The game is not all negative takes, with the aesthetic being a very light-coloured one. And despite the hidden darkness, there are themes of acceptance and a world where everyone is free to be themselves, with a celebration of the individual – whether you’re a red skeleton man or an obnoxious personal assistant.
But Clarke Smith points out this is also a luxury only for the ruling class. Which the player character was, and potentially still is, a part of.
"We purposefully made sure that you were on the side of this universe's ‘bad guys’ and wanted to let you have the option to question it, show your disdain or just go along with it. Shinji makes our intentions very clear in a couple of bits of dialogue but otherwise the player is allowed to determine their own feelings."

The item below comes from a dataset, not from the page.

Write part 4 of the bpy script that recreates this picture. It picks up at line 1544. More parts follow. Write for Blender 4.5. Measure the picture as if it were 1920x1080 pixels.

Paradise Killer is, in essence, able to be summed up by a Suda 51 quote from a Eurogamer interview Clarke Smith alluded to when I spoke to him:
"In No More Heroes you sit on the toilet to save the game – I guess making a game for me is a bit like that. When you take a shit, everything you’ve consumed is all mixed together, there are all sorts of things in that – and that’s the same kind of idea, I think."
What we create, and even vaporwave as a genre, is a mixture of all kinds of influences both personal and external, and how we interpret them to create a finished product. And, just like the quote, it doesn’t really have to be a sophisticated thing.
It can be crass, it can be funny, and it can still be meaningful.
For Clarke Smith personally, this was taking things like "'90s game aesthetics, JoJo’s Bizarre Adventure, being angry at the world, DIY punk, the terror of eldritch beings from space and Japanese architecture."
The result is a dreamlike world that, despite its surreal nature, is still anchored firmly in ideas and themes from our own world, and the idea that even in a 'paradise', it’s still going to be familiar in the most uncomfortable of ways.
But the good part? It looks and sounds absolutely spectacular.